*BRIEF*.
Reproduce all of the data that follows, character for character.
╔══
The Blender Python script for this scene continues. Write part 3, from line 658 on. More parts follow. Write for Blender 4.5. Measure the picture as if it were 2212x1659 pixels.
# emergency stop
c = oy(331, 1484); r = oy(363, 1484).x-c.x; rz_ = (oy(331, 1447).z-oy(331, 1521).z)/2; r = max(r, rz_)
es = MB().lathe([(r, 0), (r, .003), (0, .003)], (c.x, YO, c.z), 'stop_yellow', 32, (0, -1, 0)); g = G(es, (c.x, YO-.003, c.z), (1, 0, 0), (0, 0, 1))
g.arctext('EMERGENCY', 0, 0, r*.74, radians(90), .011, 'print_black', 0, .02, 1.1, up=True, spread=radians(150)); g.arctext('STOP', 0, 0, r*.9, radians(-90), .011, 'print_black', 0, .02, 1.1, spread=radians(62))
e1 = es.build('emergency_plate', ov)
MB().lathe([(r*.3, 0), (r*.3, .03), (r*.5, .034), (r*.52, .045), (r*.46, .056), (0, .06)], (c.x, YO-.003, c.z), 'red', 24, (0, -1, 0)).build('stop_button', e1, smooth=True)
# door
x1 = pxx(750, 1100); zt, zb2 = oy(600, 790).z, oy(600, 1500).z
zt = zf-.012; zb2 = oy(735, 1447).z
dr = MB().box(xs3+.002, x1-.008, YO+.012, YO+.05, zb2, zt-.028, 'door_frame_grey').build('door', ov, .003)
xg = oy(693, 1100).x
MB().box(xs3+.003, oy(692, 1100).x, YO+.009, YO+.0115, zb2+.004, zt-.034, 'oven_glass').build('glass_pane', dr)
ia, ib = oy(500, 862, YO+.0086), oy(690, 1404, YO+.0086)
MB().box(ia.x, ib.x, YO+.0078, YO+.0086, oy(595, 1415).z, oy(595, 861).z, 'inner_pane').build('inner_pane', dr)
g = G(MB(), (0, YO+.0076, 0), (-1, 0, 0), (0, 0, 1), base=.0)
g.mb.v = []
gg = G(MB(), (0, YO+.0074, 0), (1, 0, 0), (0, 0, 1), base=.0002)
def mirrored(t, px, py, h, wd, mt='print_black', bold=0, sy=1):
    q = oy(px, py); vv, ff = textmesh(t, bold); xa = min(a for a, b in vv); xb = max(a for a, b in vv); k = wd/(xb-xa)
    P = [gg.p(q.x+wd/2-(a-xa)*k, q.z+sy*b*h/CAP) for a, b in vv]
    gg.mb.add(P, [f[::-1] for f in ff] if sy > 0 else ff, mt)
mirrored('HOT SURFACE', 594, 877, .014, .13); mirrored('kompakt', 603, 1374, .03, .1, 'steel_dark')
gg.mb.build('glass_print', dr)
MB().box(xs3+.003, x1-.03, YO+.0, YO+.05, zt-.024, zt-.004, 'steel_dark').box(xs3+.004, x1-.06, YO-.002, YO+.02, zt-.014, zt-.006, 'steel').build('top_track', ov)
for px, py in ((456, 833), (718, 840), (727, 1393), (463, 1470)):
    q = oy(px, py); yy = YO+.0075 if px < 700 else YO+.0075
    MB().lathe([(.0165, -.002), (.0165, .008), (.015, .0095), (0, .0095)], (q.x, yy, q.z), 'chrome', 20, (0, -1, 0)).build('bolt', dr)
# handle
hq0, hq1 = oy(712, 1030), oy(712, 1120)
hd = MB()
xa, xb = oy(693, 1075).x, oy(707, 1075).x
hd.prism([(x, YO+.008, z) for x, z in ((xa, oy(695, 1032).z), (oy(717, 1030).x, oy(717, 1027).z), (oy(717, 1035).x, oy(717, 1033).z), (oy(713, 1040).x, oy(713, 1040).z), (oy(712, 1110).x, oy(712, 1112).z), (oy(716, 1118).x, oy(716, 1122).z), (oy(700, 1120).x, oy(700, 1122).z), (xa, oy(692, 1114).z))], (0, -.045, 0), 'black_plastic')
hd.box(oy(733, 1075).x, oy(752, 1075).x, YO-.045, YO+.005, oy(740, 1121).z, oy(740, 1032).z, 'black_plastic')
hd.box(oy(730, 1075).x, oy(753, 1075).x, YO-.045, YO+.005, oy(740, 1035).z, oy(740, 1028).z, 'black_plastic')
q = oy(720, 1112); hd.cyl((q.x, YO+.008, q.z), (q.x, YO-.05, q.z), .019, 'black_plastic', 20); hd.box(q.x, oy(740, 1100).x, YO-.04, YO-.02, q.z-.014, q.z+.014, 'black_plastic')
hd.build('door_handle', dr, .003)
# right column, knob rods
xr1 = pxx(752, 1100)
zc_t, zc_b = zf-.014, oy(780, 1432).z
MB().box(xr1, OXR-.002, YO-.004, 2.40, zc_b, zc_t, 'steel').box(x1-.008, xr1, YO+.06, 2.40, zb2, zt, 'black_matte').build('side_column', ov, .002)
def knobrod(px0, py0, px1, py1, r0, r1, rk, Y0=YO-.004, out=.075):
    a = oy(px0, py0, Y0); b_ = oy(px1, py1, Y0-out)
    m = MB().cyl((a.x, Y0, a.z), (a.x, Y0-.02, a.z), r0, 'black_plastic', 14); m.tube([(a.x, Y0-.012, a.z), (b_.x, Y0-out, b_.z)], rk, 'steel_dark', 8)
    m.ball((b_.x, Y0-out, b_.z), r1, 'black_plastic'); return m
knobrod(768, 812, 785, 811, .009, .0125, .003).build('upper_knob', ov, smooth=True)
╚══
*TASK OUTPUT*.
The Blender Python script for this scene continues. Write part 3, from line 658 on. More parts follow. Write for Blender 4.5. Measure the picture as if it were 2212x1659 pixels.
# emergency stop
c = oy(331, 1484); r = oy(363, 1484).x-c.x; rz_ = (oy(331, 1447).z-oy(331, 1521).z)/2; r = max(r, rz_)
es = MB().lathe([(r, 0), (r, .003), (0, .003)], (c.x, YO, c.z), 'stop_yellow', 32, (0, -1, 0)); g = G(es, (c.x, YO-.003, c.z), (1, 0, 0), (0, 0, 1))
g.arctext('EMERGENCY', 0, 0, r*.74, radians(90), .011, 'print_black', 0, .02, 1.1, up=True, spread=radians(150)); g.arctext('STOP', 0, 0, r*.9, radians(-90), .011, 'print_black', 0, .02, 1.1, spread=radians(62))
e1 = es.build('emergency_plate', ov)
MB().lathe([(r*.3, 0), (r*.3, .03), (r*.5, .034), (r*.52, .045), (r*.46, .056), (0, .06)], (c.x, YO-.003, c.z), 'red', 24, (0, -1, 0)).build('stop_button', e1, smooth=True)
# door
x1 = pxx(750, 1100); zt, zb2 = oy(600, 790).z, oy(600, 1500).z
zt = zf-.012; zb2 = oy(735, 1447).z
dr = MB().box(xs3+.002, x1-.008, YO+.012, YO+.05, zb2, zt-.028, 'door_frame_grey').build('door', ov, .003)
xg = oy(693, 1100).x
MB().box(xs3+.003, oy(692, 1100).x, YO+.009, YO+.0115, zb2+.004, zt-.034, 'oven_glass').build('glass_pane', dr)
ia, ib = oy(500, 862, YO+.0086), oy(690, 1404, YO+.0086)
MB().box(ia.x, ib.x, YO+.0078, YO+.0086, oy(595, 1415).z, oy(595, 861).z, 'inner_pane').build('inner_pane', dr)
g = G(MB(), (0, YO+.0076, 0), (-1, 0, 0), (0, 0, 1), base=.0)
g.mb.v = []
gg = G(MB(), (0, YO+.0074, 0), (1, 0, 0), (0, 0, 1), base=.0002)
def mirrored(t, px, py, h, wd, mt='print_black', bold=0, sy=1):
    q = oy(px, py); vv, ff = textmesh(t, bold); xa = min(a for a, b in vv); xb = max(a for a, b in vv); k = wd/(xb-xa)
    P = [gg.p(q.x+wd/2-(a-xa)*k, q.z+sy*b*h/CAP) for a, b in vv]
    gg.mb.add(P, [f[::-1] for f in ff] if sy > 0 else ff, mt)
mirrored('HOT SURFACE', 594, 877, .014, .13); mirrored('kompakt', 603, 1374, .03, .1, 'steel_dark')
gg.mb.build('glass_print', dr)
MB().box(xs3+.003, x1-.03, YO+.0, YO+.05, zt-.024, zt-.004, 'steel_dark').box(xs3+.004, x1-.06, YO-.002, YO+.02, zt-.014, zt-.006, 'steel').build('top_track', ov)
for px, py in ((456, 833), (718, 840), (727, 1393), (463, 1470)):
    q = oy(px, py); yy = YO+.0075 if px < 700 else YO+.0075
    MB().lathe([(.0165, -.002), (.0165, .008), (.015, .0095), (0, .0095)], (q.x, yy, q.z), 'chrome', 20, (0, -1, 0)).build('bolt', dr)
# handle
hq0, hq1 = oy(712, 1030), oy(712, 1120)
hd = MB()
xa, xb = oy(693, 1075).x, oy(707, 1075).x
hd.prism([(x, YO+.008, z) for x, z in ((xa, oy(695, 1032).z), (oy(717, 1030).x, oy(717, 1027).z), (oy(717, 1035).x, oy(717, 1033).z), (oy(713, 1040).x, oy(713, 1040).z), (oy(712, 1110).x, oy(712, 1112).z), (oy(716, 1118).x, oy(716, 1122).z), (oy(700, 1120).x, oy(700, 1122).z), (xa, oy(692, 1114).z))], (0, -.045, 0), 'black_plastic')
hd.box(oy(733, 1075).x, oy(752, 1075).x, YO-.045, YO+.005, oy(740, 1121).z, oy(740, 1032).z, 'black_plastic')
hd.box(oy(730, 1075).x, oy(753, 1075).x, YO-.045, YO+.005, oy(740, 1035).z, oy(740, 1028).z, 'black_plastic')
q = oy(720, 1112); hd.cyl((q.x, YO+.008, q.z), (q.x, YO-.05, q.z), .019, 'black_plastic', 20); hd.box(q.x, oy(740, 1100).x, YO-.04, YO-.02, q.z-.014, q.z+.014, 'black_plastic')
hd.build('door_handle', dr, .003)
# right column, knob rods
xr1 = pxx(752, 1100)
zc_t, zc_b = zf-.014, oy(780, 1432).z
MB().box(xr1, OXR-.002, YO-.004, 2.40, zc_b, zc_t, 'steel').box(x1-.008, xr1, YO+.06, 2.40, zb2, zt, 'black_matte').build('side_column', ov, .002)
def knobrod(px0, py0, px1, py1, r0, r1, rk, Y0=YO-.004, out=.075):
    a = oy(px0, py0, Y0); b_ = oy(px1, py1, Y0-out)
    m = MB().cyl((a.x, Y0, a.z), (a.x, Y0-.02, a.z), r0, 'black_plastic', 14); m.tube([(a.x, Y0-.012, a.z), (b_.x, Y0-out, b_.z)], rk, 'steel_dark', 8)
    m.ball((b_.x, Y0-out, b_.z), r1, 'black_plastic'); return m
knobrod(768, 812, 785, 811, .009, .0125, .003).build('upper_knob', ov, smooth=True)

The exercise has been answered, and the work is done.